• _Given task_
Start at the first line of the material below and retype each line through the one containing "rng = np.random.default_rng(7)", exactly.

• _Dataset rows_
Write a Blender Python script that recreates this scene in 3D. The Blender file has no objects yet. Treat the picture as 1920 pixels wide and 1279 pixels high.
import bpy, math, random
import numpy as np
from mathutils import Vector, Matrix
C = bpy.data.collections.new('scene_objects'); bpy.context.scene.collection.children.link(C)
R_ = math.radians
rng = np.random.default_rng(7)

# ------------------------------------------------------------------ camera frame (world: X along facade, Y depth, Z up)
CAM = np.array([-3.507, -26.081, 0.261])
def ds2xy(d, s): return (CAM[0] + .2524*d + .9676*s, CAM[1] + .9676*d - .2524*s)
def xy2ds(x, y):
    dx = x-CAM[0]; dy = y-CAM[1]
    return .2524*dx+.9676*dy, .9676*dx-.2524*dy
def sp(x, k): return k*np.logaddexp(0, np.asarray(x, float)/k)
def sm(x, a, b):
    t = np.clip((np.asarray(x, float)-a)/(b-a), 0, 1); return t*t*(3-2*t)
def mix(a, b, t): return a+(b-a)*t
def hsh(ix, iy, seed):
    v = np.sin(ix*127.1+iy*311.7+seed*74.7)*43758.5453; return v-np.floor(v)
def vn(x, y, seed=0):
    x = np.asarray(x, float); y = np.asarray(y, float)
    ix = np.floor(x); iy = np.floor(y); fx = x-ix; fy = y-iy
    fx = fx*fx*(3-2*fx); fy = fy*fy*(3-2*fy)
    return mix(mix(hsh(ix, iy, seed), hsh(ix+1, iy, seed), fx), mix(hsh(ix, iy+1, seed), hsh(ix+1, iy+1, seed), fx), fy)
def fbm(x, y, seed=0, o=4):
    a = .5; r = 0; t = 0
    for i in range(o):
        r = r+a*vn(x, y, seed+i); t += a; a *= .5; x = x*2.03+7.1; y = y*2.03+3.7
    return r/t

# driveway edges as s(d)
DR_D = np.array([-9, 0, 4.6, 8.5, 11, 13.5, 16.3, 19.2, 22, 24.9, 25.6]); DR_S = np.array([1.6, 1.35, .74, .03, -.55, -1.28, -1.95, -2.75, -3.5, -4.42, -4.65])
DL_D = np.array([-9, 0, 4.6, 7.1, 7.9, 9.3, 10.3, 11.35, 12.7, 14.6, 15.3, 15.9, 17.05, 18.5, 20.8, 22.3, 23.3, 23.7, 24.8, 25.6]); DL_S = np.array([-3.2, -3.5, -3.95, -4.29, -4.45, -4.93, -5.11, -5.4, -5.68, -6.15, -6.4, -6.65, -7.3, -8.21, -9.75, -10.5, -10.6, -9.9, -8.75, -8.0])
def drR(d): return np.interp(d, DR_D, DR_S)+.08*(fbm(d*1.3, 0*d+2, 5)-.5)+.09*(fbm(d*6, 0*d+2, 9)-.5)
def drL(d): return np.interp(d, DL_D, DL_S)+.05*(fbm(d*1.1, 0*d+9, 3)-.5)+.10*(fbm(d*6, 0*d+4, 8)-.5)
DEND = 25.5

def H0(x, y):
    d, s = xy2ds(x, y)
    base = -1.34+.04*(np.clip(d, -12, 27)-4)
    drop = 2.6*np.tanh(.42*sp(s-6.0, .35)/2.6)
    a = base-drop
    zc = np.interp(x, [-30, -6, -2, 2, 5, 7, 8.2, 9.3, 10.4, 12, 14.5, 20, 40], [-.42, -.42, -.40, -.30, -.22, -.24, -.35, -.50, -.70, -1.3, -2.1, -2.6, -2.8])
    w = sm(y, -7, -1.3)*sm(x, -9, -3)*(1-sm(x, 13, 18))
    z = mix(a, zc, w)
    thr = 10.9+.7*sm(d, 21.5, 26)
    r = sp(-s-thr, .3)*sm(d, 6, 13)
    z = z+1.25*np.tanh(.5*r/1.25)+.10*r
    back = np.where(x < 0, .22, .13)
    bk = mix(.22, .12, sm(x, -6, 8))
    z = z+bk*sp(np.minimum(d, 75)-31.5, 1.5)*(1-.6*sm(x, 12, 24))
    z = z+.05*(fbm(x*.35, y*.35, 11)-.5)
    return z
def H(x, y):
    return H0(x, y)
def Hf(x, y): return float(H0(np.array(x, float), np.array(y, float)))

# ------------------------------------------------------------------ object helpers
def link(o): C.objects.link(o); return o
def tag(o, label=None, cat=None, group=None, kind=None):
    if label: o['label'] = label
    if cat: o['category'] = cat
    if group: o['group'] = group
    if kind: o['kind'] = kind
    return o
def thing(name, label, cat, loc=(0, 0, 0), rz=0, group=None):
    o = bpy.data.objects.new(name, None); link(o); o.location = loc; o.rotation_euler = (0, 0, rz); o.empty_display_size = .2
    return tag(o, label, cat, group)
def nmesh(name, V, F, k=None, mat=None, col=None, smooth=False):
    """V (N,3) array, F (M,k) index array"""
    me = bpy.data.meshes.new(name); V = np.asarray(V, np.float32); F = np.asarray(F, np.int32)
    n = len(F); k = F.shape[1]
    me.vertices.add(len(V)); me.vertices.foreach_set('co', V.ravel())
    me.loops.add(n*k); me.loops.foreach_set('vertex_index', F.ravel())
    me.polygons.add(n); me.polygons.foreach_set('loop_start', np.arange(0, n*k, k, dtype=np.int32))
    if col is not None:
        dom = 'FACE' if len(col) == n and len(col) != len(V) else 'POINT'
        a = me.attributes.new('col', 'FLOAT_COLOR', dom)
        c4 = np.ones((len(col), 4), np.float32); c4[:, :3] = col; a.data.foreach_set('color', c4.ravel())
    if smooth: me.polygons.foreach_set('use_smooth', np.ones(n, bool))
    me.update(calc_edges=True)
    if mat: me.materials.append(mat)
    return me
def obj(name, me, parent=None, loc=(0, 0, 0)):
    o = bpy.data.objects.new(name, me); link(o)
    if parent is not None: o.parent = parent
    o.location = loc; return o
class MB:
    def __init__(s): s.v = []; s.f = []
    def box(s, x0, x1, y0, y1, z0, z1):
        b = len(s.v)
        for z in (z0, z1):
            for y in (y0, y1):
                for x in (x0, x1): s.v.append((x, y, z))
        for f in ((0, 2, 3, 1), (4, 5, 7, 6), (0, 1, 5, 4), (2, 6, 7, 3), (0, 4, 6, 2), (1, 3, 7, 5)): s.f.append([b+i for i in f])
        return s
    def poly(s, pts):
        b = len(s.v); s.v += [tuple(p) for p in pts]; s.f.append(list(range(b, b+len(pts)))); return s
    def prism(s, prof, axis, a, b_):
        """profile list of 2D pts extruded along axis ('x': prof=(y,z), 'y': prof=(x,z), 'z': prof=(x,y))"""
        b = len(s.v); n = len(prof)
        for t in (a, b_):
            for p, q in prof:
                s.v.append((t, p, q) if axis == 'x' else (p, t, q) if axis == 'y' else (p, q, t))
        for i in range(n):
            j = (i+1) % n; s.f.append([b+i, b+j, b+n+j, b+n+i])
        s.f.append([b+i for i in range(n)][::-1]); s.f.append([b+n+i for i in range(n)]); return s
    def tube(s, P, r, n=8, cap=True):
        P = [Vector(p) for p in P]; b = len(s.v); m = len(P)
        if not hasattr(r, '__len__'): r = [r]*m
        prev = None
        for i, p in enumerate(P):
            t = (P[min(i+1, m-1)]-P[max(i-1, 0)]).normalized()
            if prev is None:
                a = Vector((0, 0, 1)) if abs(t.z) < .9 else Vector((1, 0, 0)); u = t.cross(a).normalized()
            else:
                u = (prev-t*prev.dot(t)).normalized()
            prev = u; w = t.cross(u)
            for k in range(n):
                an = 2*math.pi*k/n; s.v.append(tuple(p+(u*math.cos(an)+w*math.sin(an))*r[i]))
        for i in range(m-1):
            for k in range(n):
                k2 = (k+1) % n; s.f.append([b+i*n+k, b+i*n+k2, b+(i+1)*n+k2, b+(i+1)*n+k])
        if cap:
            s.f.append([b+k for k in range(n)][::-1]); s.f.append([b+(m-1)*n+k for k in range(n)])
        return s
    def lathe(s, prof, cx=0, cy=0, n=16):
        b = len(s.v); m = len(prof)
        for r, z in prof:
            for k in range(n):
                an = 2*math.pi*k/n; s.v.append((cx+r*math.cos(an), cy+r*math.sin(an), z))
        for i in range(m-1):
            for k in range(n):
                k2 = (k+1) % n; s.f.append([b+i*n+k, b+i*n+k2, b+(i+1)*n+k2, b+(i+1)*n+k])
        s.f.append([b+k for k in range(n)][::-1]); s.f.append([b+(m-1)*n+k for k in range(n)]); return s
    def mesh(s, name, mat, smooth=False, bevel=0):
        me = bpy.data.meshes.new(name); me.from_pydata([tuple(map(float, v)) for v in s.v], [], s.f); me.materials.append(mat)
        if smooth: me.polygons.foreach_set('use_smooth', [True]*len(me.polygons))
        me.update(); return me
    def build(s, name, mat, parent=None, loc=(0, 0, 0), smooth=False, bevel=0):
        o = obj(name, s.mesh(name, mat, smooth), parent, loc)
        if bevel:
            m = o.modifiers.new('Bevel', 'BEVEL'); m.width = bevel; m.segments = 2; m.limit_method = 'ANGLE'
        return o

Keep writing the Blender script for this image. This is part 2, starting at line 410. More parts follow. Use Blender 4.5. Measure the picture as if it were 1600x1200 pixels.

• _Answer to this exercise_
Write a Blender Python script that recreates this scene in 3D. The Blender file has no objects yet. Treat the picture as 1920 pixels wide and 1279 pixels high.
import bpy, math, random
import numpy as np
from mathutils import Vector, Matrix
C = bpy.data.collections.new('scene_objects'); bpy.context.scene.collection.children.link(C)
R_ = math.radians
rng = np.random.default_rng(7)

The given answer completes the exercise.